Tourist attraction The Vaults to close after failing to hit expected numbers
DUBLIN tourism attraction The Vaults Live is to shut its doors after just over a year in business, staff were informed on Friday.
Construction giants the Lagan family, who are the main shareholders, are to pull the plug on the interactive venue after a bid to bring in a new shareholder failed last week. Staff — including more than 20 actors — were told of the development on Friday and are to receive formal emails explaining the closure tomorrow.
The €5.3m walk-through venue combined live performances and special effects to tell a series of stories about the history of Dublin, featuring characters such as Bram Stoker and Molly Malone.

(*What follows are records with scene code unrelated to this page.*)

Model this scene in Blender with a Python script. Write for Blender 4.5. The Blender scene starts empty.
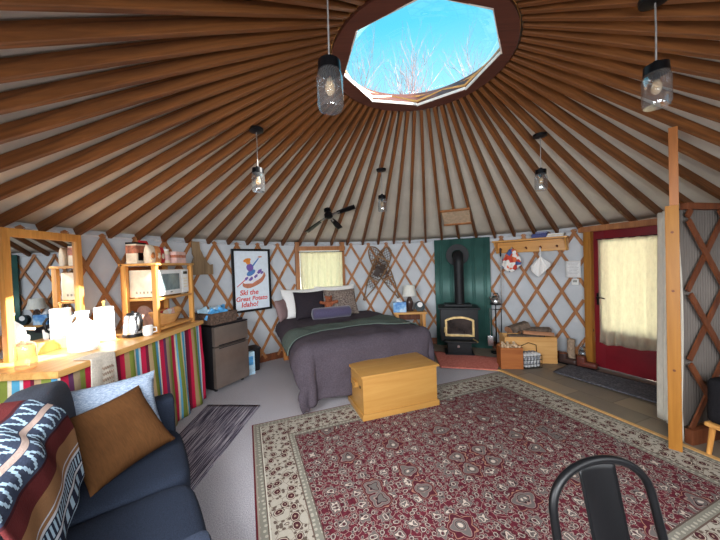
import bpy, bmesh, math, random
from mathutils import Vector, Matrix, noise as mnoise
PI = math.pi
random.seed(7)
scn = bpy.context.scene
COL = scn.collection

# ------------------------------------------------------------------ camera, world, sun, exposure
F_PX = 293.0
CAM_H = 1.5
_r, _p = math.radians(2.0), math.radians(-1.05)
fw = Vector((0, math.cos(_p), math.sin(_p)))
up0 = Vector((0, -math.sin(_p), math.cos(_p)))
rt = Vector((1, 0, 0)) * math.cos(_r) - up0 * math.sin(_r)
up = up0 * math.cos(_r) + Vector((1, 0, 0)) * math.sin(_r)
cd = bpy.data.cameras.new('camera')
cd.sensor_width = 36.0
cd.lens = F_PX / 720.0 * 36.0
cd.clip_start = 0.02
cam = bpy.data.objects.new('camera', cd)
COL.objects.link(cam)
cam.matrix_world = Matrix(((rt.x, up.x, -fw.x, 0), (rt.y, up.y, -fw.y, 0), (rt.z, up.z, -fw.z, CAM_H), (0, 0, 0, 1)))
scn.camera = cam

scn.view_settings.view_transform = 'Standard'
scn.view_settings.look = 'None'
scn.view_settings.gamma = 1.0
scn.view_settings.use_curve_mapping = False
scn.view_settings.exposure = 0.0
cy = scn.cycles
cy.max_bounces = 10
cy.diffuse_bounces = 6
cy.transparent_max_bounces = 16
cy.sample_clamp_indirect = 6.0
cy.use_denoising = True


def lin(c):
    out = []
    for v in c[:3]:
        v = v / 255.0
        out.append(v / 12.92 if v <= 0.04045 else ((v + 0.055) / 1.055) ** 2.4)
    return (*out, 1.0)


world = bpy.data.worlds.new('sky')
scn.world = world
world.use_nodes = True
wn = world.node_tree
wn.nodes.clear()
w_out = wn.nodes.new('ShaderNodeOutputWorld')
w_bg = wn.nodes.new('ShaderNodeBackground')
w_tc = wn.nodes.new('ShaderNodeTexCoord')
w_sep = wn.nodes.new('ShaderNodeSeparateXYZ')
w_rmp = wn.nodes.new('ShaderNodeValToRGB')
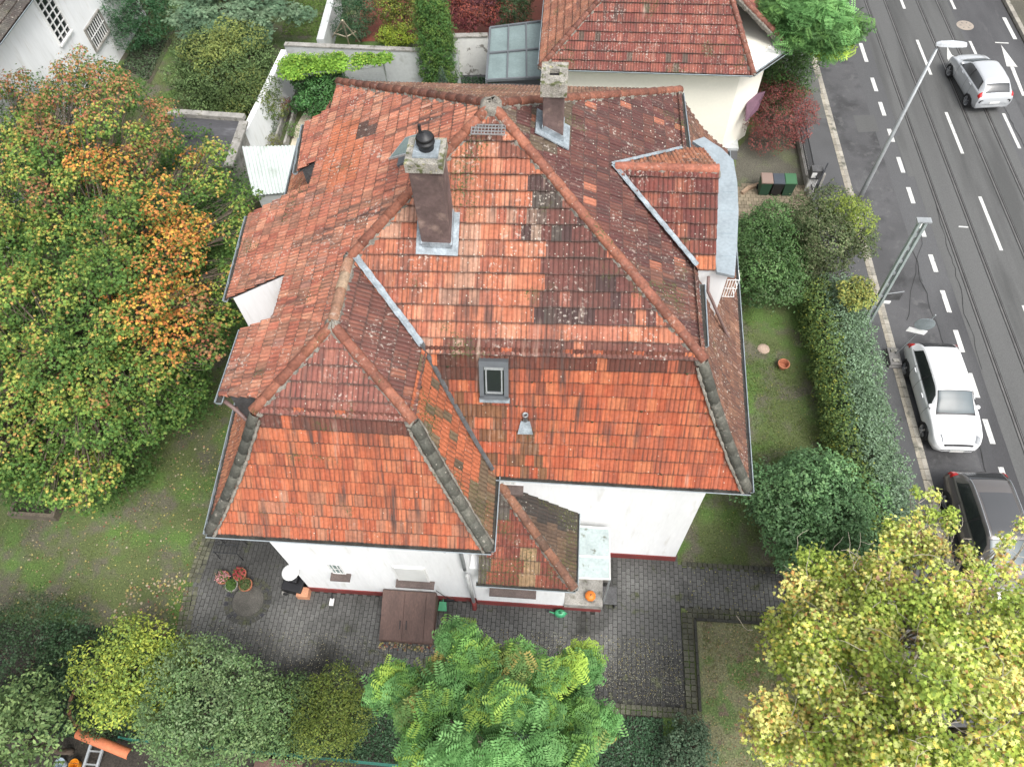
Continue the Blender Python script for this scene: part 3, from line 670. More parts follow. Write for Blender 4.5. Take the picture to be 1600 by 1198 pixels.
# ---- chimneys
nS = unit(np.cross(SE - AP, V1 - AP)); nS *= np.sign(nS[2]); onS = lambda px, py: GPl(px, py, AP, nS)
def topz(base, px, py):
    zs = np.linspace(base[2], base[2] + 4, 400); q = PX([(base[0], base[1], z) for z in zs]); return zs[np.argmin(np.hypot(q[:, 0] - px, q[:, 1] - py))]
def chimney(bl, br, dep, ztop, body_mat, capw, hole=True, plan_dy=0):
    cx = (bl[0] + br[0]) / 2; wd = br[0] - bl[0]; y0 = min(bl[1], br[1]); z0 = min(bl[2], br[2]) - .5
    o = MB().box2((bl[0], y0, z0), (br[0], y0 + dep, ztop)).build('chimney', body_mat, HS); bevel(o, .012, 2)
    c = MB(); e = capw
    if hole:
        lo = (bl[0] - e, y0 - e); hi = (br[0] + e, y0 + dep + e); hx0, hx1 = cx - wd * .22, cx + wd * .22; hy0, hy1 = y0 + dep * .38, y0 + dep * .72
        for a, b in (((lo[0], lo[1]), (hi[0], hy0)), ((lo[0], hy1), (hi[0], hi[1])), ((lo[0], hy0), (hx0, hy1)), ((hx1, hy0), (hi[0], hy1))): c.box2((a[0], a[1], ztop + .002), (b[0], b[1], ztop + .30))
    else: c.box2((bl[0] - e, y0 - e, ztop + .002), (br[0] + e, y0 + dep + e, ztop + .22))
    co = c.build('chimney_cap', mat('lichened_cap', (.27, .255, .225), .95, n1=(5, .35), n2=(40, .35), bump=(40, .9), col2=(.09, .10, .04), mix2=(7, .52, .62), col3=(.34, .31, .18), mix3=(13, .62, .68)) if 'lichened_cap' not in MC else MC['lichened_cap'], o)
    if hole: MB().box2((hx0, hy0, ztop + .003), (hx1, hy1, ztop + .2)).build('flue_hole', M_black, o)
    return o, (cx, y0, wd, dep)
bl, br = onS(661, 391), onS(707, 388); zt1 = topz(bl, 639, 268)
ch1, (cx, y0, wd, dep) = chimney(bl, br, .62, zt1, M_chim, .045, hole=False)
cz = zt1 + .224
cw = MB(); cw.box((cx + .02, y0 + .33, cz + .02), (.46, .46, .04)); cw.build('flue_plate', M_lead, ch1)
MB().lathe([(.14, 0), (.14, .12), (.17, .13), (.17, .16), (.13, .17), (.13, .22), (.17, .23), (.15, .27), (.06, .33), (.001, .35)], (cx + .02, y0 + .33, cz + .04), 24).build('cowl', M_black, ch1, smooth=True)
MB().tube([(cx - .06, y0 + .36, cz + .34), (cx - .06, y0 + .38, cz + .5)], .03, 8).build('flue_pipe', M_black, ch1)
def flash(x0, x1, y0, y1, nrm, p0, parent, wd=.13):
    zz_ = lambda x, y: p0[2] - (nrm[0] * (x - p0[0]) + nrm[1] * (y - p0[1])) / nrm[2] + .105
    f = MB()
    for a, b, c, d in (((x0 - wd, y0 - wd), (x1 + wd, y0 - wd), (x1 + wd, y0), (x0 - wd, y0)), ((x0 - wd, y0), (x0, y0), (x0, y1), (x0 - wd, y1)), ((x1, y0), (x1 + wd, y0), (x1 + wd, y1), (x1, y1))):
        f.slab([V(*q, zz_(*q)) for q in (a, b, c, d)], .03)
    for a, b in (((x0, y0), (x1, y0)), ((x0, y0), (x0, y1)), ((x1, y0), (x1, y1))):
        f.bar(V(*a, zz_(*a) + .06), V(*b, zz_(*b) + .06), .03, .16)
    return f.build('flashing', M_lead, parent)
flash(bl[0], br[0], y0, y0 + .62, nS, AP, ch1)
b2l, b2r = onE(833, 204), onE(878, 222)
zt2 = topz(b2l, 848, 150)
b2l[1] = b2r[1] = G(848, 150, zt2)[1]
xl, xr = G(848, 152, zt2)[0], G(882, 152, zt2)[0]
ch2, (cx2, y2, w2, d2) = chimney(V(xl, b2l[1], 9.5), V(xr, b2l[1], 9.5), .62, zt2, M_chim, .05)
flash(xl, xr, y2, y2 + .62, nE, AP, ch2, .14)
# ---- things on the roof
def on_plane_box(p, n, size, drop=0., up=0.):
    n = unit(n); x = unit(np.cross(V(0, 1, 0) if abs(n[1]) < .9 else V(1, 0, 0), n)); 
    hx = unit(np.cross(V(0, 0, 1), n)); hy = np.cross(n, hx); return hx, hy, n
def skylight(pa, pb, plane_p, plane_n, name='skylight', tilt=0):
    c = GPl((pa[0] + pb[0]) / 2, (pa[1] + pb[1]) / 2, plane_p, plane_n); l = GPl(pa[0], (pa[1] + pb[1]) / 2, plane_p, plane_n); r = GPl(pb[0], (pa[1] + pb[1]) / 2, plane_p, plane_n)
    t = GPl((pa[0] + pb[0]) / 2, pa[1], plane_p, plane_n); b = GPl((pa[0] + pb[0]) / 2, pb[1], plane_p, plane_n)
    W, Hh = np.linalg.norm(r - l), np.linalg.norm(t - b); hx, hy, n = on_plane_box(c, plane_n, None)
    R = np.column_stack([hx, hy, n]); 
    f = MB(); c0 = c + n * .10
    f.box(c0 + hy * (Hh / 2 - .045), (W, .14, .14), rot=R); f.box(c0 - hy * (Hh / 2 - .045), (W, .09, .12), rot=R)
    for s in (-1, 1): f.box(c0 + hx * s * (W / 2 - .045), (.09, Hh - .1, .12), rot=R)
    o = f.build(name, mat('grey_window_frame', (.10, .11, .12), .5, n1=(4, .1), n2=None, bump=None) if 'grey_window_frame' not in MC else MC['grey_window_frame'], HS)
    MB().box(c0 - n * .005, (W - .12, Hh - .18, .01), rot=R).build('pane', M_glass, o)
    s_ = MB()
    s_.box(c0 + hy * (Hh / 2 - .16), (W - .2, .1, .06), rot=R)
    for s in (-1, 1): s_.box(c0 + hx * s * (W / 2 - .14) - hy * .05, (.03, Hh - .35, .05), rot=R)
    s_.box(c0 - hy * (Hh / 2 - .15), (W - .24, .04, .05), rot=R); s_.build('sash', M_galv, o)
    MB().box(c0 - hy * (Hh / 2 + .07) - n * .02, (W + .04, .12, .03), rot=R).build('apron', M_lead, o)
    return o
# lower south slope is curved: use its local plane at mid height
tm = .72; qa = np.append(V1[:2] * tm + JV[:2] * (1 - tm), ZE + 3.1 * TP(tm)); qb = np.append(SE[:2] * tm + ESE[:2] * (1 - tm), ZE + 3.1 * TP(tm)); tm2 = tm + .1
qc = np.append(SE[:2] * tm2 + ESE[:2] * (1 - tm2), ZE + 3.1 * TP(tm2)); nL = unit(np.cross(qb - qa, qc - qa)); nL *= np.sign(nL[2])
skylight((750, 560), (795, 618), qb + nL * .02, nL)
vpz = GPl(821, 668, qb - nL * .03, nL); hx, hy, n_ = on_plane_box(vpz, nL, None); R_ = np.column_stack([hx, hy, n_])
vp = MB(); vp.slab([vpz + hx * a + hy * b + n_ * .11 for a, b in ((-.17, -.1), (.17, -.1), (.1, .25), (-.1, .25))], .03); vo_ = vp.build('vent_flashing', M_lead, HS)
MB().lathe([(.055, -.1), (.055, .38), (.065, .38), (.065, .42), (.045, .42), (.045, .3)], vpz + hy * .1, 14).build('vent_pipe', M_galv, vo_, smooth=True)
# small open hatch window on the west slope
hc = onW(645, 240) + nW * .05; hx, hy, n_ = on_plane_box(hc, nW, None); R_ = np.column_stack([hx, hy, n_])
hw = MB().box(hc, (.62, .62, .1), rot=R_).build('roof_hatch', MC['grey_window_frame'], HS)
tv = unit(hy * -.75 + n_ * .66); tn = np.cross(hx, tv); pc = G(636, 228, hc[2] + .45); Rt = np.column_stack([unit(V(.35, .94, 0)), unit(np.cross(unit(V(-.5, .2, .9)), unit(V(.35, .94, 0)))), unit(V(-.5, .2, .9))])
hl = MB().box(pc, (.72, .6, .035), rot=Rt).build('hatch_lid', M_galv, hw); MB().box(pc + V(-.008, .0, .02), (.62, .50, .012), rot=Rt).build('pane', M_lglass, hl)
# chimney sweep's step below the apex
sc_ = onS(764, 207) + nS * .16; st_ = MB()
for k in range(11): st_.bar(sc_ + V(-.34 + .068 * k, -.14, 0), sc_ + V(-.34 + .068 * k, .14, .0), .012, .03)
for y_ in (-.14, -.05, .05, .14): st_.bar(sc_ + V(-.35, y_, 0), sc_ + V(.35, y_, 0), .014, .03)
for x_ in (-.25, .25): st_.bar(sc_ + V(x_, .14, -.02), sc_ + V(x_, .02, -.28), .02)
st_.build('roof_step', M_galv, HS)
# ---- porch
PZ = 3.2; pSW, pSE, pNE = G(747, 909, PZ), G(895, 915, PZ), G(901, 806, PZ)
pSE[1] = pSW[1] = (pSE[1] + pSW[1]) / 2; pNE[1] = yS2; pNE[0] = pSE[0]; dpt = yS2 - pSE[1]
pT = V(pSE[0] - dpt * .98, yS2, PZ + dpt * .80); 
def pz(poly, eA, eB, top, pal, matr):
    P0, U, D, zf, sl = planar_frame(eA, eB, top); return join_tiles('porch_roof_slope', tile_mesh(P0, U, D, zf, [poly], pal, over=.05), matr, PO)
PO = MB().prism([(xWE - .02, 5.88), (.46, 5.88), (.46, yS2 - .002), (xWE - .02, yS2 - .002)], .33, PZ - .06).build('porch', M_wall, HS)
tl = V(pSW[0], yS2, pT[2])
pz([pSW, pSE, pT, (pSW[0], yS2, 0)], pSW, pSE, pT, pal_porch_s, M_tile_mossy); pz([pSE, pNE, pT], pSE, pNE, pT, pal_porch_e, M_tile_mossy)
caps([pSE + V(.02, -.02, 0), pT], PO, r=.12, cols=((176, 108, 80), (158, 100, 80), (140, 96, 78)), name='hip_tiles')
dk2 = MB(); 
for q in ([pSW, pSE, pT, tl], [pSE, pNE, pT]): dk2.slab(np.array(q) - V(0, 0, .04), .04)
dk2.build('roof_boarding', M_slate, PO)
g_ = gutter(pSW + V(-.05, -.07, -.03), pSE + V(.07, -.07, -.03), PO, r=.06); gutter(pSE + V(.07, -.07, -.03), pNE + V(.07, 0, -.03), PO, r=.06)
MB().slab([V(pSW[0], pSW[1], PZ - .05), V(pSE[0], pSE[1], PZ - .05), V(pSE[0], yS2, PZ - .05), V(pSW[0], yS2, PZ - .05)], .02).build('soffit', M_white, PO)
MB().prism([(xWE - .02, 5.85), (1.52, 5.85), (1.52, 6.75), (.49, 6.75), (.49, yS2 - .004), (xWE - .02, yS2 - .004)], -.02, .32).build('landing_base', M_plinth, PO)
MB().prism([(.47, 5.84), (1.54, 5.84), (1.54, 6.72), (.47, 6.72)], .325, .62).build('landing', M_conc, PO)
for k in range(3): MB().box2((1.545 + .0, 5.95 + 0, -.01), (1.545 + .30 * (1 - .3 * k), 6.7, .45 - .15 * k)) if 0 else None
MB().box2((.47, 6.725, -.01), (1.75, 7.5, .30)).box2((.47, 6.725, .303), (1.35, 7.5, .58)).build('steps', M_conc, PO)
# canopy of clouded panels on white bars
cA, cB, cC, cD = G(903, 822, 2.75), G(952, 826, 2.62), G(953, 905, 2.62), G(903, 903, 2.75)
CN = MB()
for a, b in ((cA, cB), (cD, cC), ((cA * .42 + cD * .58), (cB * .42 + cC * .58))): CN.bar(a + V(0, 0, .02), b + V(0, 0, .02), .035, .04)
CN.bar(cB, cC, .03, .04); CN.bar(cA, cD, .03, .04)
cno = CN.build('canopy', M_white, HS); MB().slab([cA - V(0, 0, .0), cD, cC, cB], .012).build('canopy_panel', mat('clouded_panel', (.36, .42, .42), .3, n1=(2, .15), n2=(12, .12), bump=None, col2=(.15, .16, .12), mix2=(5, .62, .72)), cno)
MB().bar(cC + V(0, .03, 0), V(cC[0], cC[1] + .03, .0), .04).bar(cC + V(0, 0, -.0), V(cC[0], cC[1], 1.6), .04).build('canopy_post', M_galv, cno)
MB().box((1.75, 6.2, .50), (.40, .50, .04)).box((1.58, 6.2, .25), (.03, .45, .5)).box((1.92, 6.2, .25), (.03, .45, .5)).build('side_step', M_slate, HS)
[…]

The tourism venture was originally conceived and financed by broadcaster and entrepreneur Paul Blanchfield and
Gerald Heffernan, a former independent producer who founded Irish production company Frontier Films.
The backers had envisaged that the Dublin 8 venue would ultimately attract up to 450,000 visitors a year but the crowds failed to materialise.
The venue — a converted schoolhouse just off Thomas Street — was on leasehold and it is understood that the closure will not see result in large outstanding debts.
Cost overruns emerged in the summer of 2018 before the extensively refurbished venue could open, and the company was placed into examinership. It was then the subject of rival investment plans from Tayto Park owner Ray Coyle and separately from the Belfast-based Lagan family, who had just sold their huge construction materials group for £455m.
The Lagans won out and backed Heffernan and Blanchfield with a €3m investment that allowed the venue to open in October 2018.
Sources said the show had proven popular with audiences but that marketing the venue had proven difficult. “It was an attraction that was just ahead of its time,” said a source. “It didn’t help that last year was not a great one for tourism.”